29. System performance has to do with controlling risk and managing the position through your exits. You are not predicting what the market will do, you are making a reasonable estimate that your risk-to-reward ratio is at least 2 to 1. If that’s the case and you’re right at least 50 percent of the time, then you’ll have a positive expectancy system.
30. There are at least six different market types. You should understand how your system will perform in each of them.
a. Bull volatile
b. Bull quiet
c. Sideways volatile
d. Sideways quiet
e. Bear quiet (almost doesn’t exist)
f. Bear volatile
31. It’s easy to design a Holy Grail system (one with a high System Quality Number score) for any one market type listed above.
32. It’s insane to expect that trading system to work in all market types.
33. The biggest mistake people make is to try to design one system to fit all markets.
34. You should only trade your system in the market type for which it was designed.
35. Good traders understand the big picture, know how to measure it, and become aware when the situation changes
36. Media and academia know none of this and will not teach it to you.
37. For each market type, you need a large sample size to estimate what the population is for that system.
38. You also need to do Monte Carlo simulations with your system’s R-multiples to get a better idea of what to expect in the future.
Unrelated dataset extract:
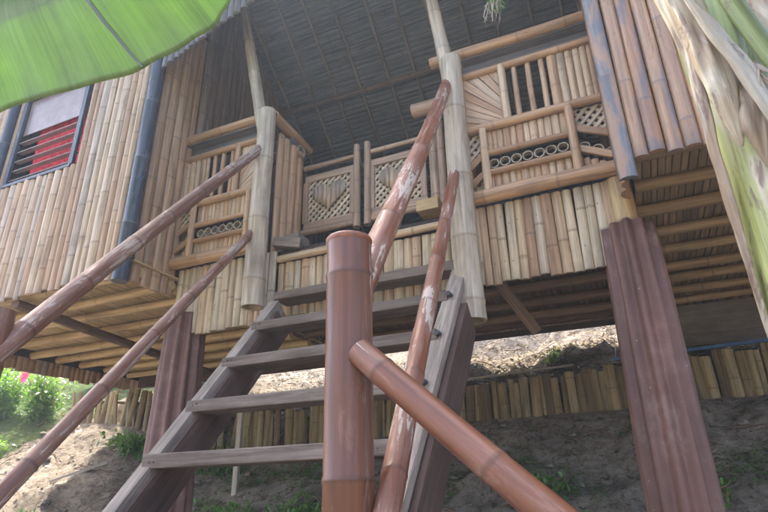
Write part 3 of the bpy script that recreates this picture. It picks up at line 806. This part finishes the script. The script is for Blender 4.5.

This will work if the sample you draw from is similar to the population.
This list was written by Dr. Van Tharp and has been collected from a note I made in June 2013. There have been some revisions and adjustments to this list over the years. Other documents may show slight differences. But the foundation is the same.
For more of Dr. Tharp's work please visit www.vantharp.com or view his books here.
Hi Andrew...this is by far the best summary I have ever read of Van's work. I have currently almost completed his ST program. He was truly a gift to all of us...personally and for our trading. Thank you for such a wonderful post!